There is something suspicious going on in the Jockey Club if the national newspapers are to be believed. I read the report but I’m still not quite clear on who did what to whom and why. But it’s all an intriguing glimpse of posh people in an ancient and powerful national institution apparently getting their knickers in a twist.

I’d love to see it all dramatised on the television the way they’ve done with the Royal Family. Generally speaking I find toffs more interesting than a story about someone having his hand in the till at a working men’s club. I foolishly expect them to be better behaved.

What shall we call the TV show? Perhaps play it for laughs and call it The Jokey Club.


I fully understand the fury of a father whose daughter died after an ambulance was diverted away from her. I also get his grief.

But I try to see the event from the point of view of our beleaguered ambulance service. It seems set up in such a way that it simply cannot cope. I try to place myself in the seat of a controller struggling to solve ever-changing demands with insufficient means. It must be a logistical nightmare.

These people do not endanger life for fun or through negligence. We must look to the way they are led and the means at their disposal.

We must also question whether a single service covering a scattered population in a vast area is the right approach. It may be cheaper but lives are not to be counted like pounds and pence. Let’s face it, the service is over-extended in every way.


Ever since a low bridge sliced the top off a double-decker bus in a James Bond chase I have seen these events as more comical than calamitous. Bashing into bridges is a branch of knockabout entertainment in this part of the world.

But the true cost wipes that silly smile off my face. Each crash costs the public purse around £13,000. Multiply that by 113 times and you have the bill for the Stuntney Road bridge under the railway at Ely which has just been nudged off the top of the national league by a much-bashed arch in Leicestershire. Ely scored a mere 19 bashes in 2019.

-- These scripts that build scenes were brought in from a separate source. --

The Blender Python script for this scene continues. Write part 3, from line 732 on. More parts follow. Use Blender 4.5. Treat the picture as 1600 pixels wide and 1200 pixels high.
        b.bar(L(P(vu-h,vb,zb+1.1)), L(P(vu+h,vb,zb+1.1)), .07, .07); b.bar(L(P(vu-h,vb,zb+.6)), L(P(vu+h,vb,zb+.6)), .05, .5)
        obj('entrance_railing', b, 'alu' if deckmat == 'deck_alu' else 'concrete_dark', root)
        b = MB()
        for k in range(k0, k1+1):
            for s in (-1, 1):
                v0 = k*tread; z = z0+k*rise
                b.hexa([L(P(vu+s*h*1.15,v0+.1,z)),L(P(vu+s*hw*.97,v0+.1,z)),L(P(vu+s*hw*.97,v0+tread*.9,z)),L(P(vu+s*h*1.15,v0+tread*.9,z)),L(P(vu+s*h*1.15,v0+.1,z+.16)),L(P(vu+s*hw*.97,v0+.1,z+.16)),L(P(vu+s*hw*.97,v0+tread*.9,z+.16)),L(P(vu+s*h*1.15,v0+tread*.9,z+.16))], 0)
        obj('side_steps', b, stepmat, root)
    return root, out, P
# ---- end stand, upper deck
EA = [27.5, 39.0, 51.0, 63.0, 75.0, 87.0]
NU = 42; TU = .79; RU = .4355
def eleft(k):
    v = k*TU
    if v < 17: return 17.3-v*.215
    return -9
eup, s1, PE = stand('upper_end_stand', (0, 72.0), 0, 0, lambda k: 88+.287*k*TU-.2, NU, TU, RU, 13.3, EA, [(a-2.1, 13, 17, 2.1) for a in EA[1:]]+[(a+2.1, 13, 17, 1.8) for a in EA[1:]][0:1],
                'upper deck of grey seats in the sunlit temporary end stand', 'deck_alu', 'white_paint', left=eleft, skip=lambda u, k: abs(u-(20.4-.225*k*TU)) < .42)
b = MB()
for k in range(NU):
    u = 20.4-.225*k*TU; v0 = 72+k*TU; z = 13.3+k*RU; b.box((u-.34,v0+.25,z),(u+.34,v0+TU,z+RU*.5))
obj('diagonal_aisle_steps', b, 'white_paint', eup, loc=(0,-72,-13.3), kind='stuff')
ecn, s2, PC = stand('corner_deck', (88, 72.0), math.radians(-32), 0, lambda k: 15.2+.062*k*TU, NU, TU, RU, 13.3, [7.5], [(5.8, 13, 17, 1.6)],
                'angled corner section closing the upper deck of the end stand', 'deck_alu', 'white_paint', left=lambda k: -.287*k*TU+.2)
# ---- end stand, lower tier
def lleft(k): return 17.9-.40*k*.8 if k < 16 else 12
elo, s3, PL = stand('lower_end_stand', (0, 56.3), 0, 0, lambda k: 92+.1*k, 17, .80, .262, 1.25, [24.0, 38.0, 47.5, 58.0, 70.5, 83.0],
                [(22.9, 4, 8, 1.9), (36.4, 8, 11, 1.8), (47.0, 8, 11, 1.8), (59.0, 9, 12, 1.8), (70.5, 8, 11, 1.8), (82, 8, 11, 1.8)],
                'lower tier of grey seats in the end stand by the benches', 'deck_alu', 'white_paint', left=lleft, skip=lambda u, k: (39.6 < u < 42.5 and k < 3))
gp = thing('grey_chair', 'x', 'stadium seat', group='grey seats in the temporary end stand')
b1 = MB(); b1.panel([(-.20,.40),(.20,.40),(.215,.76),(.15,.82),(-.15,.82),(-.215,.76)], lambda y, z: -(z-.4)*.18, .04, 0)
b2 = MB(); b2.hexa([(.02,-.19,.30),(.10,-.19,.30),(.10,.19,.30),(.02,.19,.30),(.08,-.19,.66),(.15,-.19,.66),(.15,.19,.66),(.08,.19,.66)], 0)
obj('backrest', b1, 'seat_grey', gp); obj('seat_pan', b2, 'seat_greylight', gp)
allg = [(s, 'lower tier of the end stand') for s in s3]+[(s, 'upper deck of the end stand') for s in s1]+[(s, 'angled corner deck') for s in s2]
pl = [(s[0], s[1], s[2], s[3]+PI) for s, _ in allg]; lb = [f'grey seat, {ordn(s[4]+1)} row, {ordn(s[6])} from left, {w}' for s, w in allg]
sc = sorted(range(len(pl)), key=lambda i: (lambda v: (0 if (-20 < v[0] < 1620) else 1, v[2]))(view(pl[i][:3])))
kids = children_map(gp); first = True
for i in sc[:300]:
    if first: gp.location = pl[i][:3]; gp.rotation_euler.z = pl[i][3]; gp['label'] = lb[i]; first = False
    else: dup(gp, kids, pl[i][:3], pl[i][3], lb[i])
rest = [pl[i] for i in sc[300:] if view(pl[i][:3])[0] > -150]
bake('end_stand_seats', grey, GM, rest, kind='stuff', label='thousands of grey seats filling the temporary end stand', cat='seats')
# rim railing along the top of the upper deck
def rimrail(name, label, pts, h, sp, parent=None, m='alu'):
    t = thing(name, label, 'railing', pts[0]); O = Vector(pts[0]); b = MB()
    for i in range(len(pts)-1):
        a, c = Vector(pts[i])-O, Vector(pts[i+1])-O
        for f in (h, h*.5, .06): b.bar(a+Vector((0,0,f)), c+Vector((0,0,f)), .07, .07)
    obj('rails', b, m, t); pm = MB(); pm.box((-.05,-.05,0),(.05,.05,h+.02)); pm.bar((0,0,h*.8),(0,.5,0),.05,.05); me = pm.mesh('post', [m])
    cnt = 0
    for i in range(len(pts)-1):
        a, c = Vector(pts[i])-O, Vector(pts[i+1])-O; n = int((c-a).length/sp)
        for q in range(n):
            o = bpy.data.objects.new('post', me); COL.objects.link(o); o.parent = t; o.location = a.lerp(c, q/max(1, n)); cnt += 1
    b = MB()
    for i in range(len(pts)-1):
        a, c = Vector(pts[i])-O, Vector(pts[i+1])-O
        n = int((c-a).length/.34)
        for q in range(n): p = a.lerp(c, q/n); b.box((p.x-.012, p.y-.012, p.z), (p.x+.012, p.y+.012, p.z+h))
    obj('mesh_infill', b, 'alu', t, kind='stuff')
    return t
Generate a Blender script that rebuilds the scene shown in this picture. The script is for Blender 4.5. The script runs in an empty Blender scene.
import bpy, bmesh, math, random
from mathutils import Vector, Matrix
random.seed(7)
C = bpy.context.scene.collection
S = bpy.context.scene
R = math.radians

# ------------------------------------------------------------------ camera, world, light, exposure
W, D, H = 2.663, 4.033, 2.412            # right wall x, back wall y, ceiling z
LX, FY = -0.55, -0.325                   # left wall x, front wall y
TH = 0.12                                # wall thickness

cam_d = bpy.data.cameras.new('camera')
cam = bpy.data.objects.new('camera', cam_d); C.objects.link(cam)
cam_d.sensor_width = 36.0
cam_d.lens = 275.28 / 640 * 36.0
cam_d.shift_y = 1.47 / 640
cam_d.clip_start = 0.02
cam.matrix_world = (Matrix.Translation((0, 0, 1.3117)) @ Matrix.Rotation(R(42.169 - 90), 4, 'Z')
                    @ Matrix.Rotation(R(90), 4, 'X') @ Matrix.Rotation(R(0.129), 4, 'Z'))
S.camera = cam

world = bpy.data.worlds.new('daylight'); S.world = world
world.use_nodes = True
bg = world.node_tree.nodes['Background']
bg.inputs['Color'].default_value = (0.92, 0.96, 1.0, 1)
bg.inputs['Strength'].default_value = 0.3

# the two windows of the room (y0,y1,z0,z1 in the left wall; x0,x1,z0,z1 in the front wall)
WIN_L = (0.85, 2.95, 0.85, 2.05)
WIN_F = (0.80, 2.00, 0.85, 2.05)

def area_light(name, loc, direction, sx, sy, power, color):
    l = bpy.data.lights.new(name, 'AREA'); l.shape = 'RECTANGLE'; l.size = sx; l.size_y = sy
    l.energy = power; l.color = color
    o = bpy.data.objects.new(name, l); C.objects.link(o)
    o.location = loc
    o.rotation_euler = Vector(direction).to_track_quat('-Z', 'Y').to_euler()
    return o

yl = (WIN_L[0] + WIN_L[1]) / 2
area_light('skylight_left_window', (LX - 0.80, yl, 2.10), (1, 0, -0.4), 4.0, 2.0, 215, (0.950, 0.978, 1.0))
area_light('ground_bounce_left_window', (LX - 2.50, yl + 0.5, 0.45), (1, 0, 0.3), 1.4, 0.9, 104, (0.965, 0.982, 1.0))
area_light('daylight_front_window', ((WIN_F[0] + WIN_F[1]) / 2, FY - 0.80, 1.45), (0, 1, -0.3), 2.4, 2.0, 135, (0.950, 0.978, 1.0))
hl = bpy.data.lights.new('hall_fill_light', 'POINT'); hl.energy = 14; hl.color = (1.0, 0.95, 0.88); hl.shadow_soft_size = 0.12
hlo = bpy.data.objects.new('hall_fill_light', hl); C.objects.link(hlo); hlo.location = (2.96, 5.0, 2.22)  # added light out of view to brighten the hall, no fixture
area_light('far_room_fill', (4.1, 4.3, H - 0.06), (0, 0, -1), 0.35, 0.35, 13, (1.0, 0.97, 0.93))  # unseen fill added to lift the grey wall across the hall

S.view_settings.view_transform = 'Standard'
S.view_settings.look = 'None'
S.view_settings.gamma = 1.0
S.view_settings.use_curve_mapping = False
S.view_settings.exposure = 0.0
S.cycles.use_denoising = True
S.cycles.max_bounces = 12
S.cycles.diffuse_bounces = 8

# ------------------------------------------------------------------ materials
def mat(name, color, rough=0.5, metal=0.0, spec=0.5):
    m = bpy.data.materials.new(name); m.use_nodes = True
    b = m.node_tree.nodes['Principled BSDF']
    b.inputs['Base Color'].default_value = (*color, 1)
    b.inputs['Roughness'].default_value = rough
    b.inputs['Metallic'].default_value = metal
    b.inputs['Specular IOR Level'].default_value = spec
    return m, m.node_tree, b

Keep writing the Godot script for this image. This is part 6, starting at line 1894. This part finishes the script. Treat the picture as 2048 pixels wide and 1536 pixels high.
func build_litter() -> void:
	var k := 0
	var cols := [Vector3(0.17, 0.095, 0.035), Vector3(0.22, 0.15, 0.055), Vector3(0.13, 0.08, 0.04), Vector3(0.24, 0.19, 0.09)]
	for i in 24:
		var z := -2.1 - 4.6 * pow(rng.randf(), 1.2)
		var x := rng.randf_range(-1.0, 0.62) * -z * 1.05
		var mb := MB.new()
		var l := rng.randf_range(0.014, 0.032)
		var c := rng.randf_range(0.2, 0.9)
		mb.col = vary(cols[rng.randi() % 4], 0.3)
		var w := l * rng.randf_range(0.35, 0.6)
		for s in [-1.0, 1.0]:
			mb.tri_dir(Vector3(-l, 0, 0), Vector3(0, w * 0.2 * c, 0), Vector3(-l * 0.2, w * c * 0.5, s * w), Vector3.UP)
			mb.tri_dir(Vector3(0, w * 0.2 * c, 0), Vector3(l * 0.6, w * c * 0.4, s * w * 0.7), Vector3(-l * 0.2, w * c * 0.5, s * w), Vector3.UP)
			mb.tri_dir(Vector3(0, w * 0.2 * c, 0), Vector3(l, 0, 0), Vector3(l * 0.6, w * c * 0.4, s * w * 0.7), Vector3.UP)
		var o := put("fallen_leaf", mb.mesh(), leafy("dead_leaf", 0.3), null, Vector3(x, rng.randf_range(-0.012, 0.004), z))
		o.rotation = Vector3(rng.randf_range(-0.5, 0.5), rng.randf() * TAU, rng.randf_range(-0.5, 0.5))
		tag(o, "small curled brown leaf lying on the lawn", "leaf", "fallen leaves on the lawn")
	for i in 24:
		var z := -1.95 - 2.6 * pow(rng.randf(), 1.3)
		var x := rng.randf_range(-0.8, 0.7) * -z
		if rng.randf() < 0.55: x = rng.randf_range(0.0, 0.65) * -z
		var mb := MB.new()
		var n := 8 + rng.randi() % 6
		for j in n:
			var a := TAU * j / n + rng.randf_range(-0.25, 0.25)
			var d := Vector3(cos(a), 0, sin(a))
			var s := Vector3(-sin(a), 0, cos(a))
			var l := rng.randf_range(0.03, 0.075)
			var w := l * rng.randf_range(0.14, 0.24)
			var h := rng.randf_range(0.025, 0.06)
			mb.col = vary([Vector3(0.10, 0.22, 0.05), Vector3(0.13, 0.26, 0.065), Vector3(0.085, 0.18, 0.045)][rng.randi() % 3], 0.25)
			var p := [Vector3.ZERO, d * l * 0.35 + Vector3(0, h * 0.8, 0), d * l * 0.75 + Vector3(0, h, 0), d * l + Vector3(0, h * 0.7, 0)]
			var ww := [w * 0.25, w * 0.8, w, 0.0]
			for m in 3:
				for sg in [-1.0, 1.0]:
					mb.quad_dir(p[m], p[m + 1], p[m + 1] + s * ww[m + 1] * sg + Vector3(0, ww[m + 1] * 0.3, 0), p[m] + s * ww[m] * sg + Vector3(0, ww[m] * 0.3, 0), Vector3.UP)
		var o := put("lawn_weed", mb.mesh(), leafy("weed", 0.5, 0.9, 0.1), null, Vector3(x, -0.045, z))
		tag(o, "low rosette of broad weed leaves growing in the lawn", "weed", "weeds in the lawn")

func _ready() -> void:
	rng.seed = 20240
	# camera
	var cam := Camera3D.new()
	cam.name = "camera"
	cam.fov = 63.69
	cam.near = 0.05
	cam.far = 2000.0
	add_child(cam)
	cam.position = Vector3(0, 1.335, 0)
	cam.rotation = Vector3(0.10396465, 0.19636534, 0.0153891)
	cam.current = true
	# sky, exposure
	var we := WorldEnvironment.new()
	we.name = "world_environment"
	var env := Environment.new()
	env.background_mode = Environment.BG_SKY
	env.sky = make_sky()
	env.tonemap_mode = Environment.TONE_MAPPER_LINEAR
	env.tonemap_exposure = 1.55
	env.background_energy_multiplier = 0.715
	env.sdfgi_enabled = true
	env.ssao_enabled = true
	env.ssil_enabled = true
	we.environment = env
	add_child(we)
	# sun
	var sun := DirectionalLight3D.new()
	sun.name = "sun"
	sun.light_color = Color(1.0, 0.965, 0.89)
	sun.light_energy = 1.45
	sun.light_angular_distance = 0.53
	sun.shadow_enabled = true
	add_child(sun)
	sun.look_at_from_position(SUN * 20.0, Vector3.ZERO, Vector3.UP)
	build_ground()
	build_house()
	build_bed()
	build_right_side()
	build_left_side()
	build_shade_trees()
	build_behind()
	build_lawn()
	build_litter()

What I do not understand is how it happens. I once watched powerless to intervene when a high truck ploughed into a low bridge under the railway at Great Chesterford. No-one was hurt but the driver climbed out of his cab looking quite indignant. His expression seemed to say: “What silly ass put that there? Didn’t they know I was coming?”

The signage at the Ely bridge screams danger in huge yellow and black stripes with massive words of warning and red roundels showing nine-foot clearance. You would think this was unmissable but, what was that? Did I just hear a big clang in the distance?

In my view the cost of each clang should fall on the driver rather than us.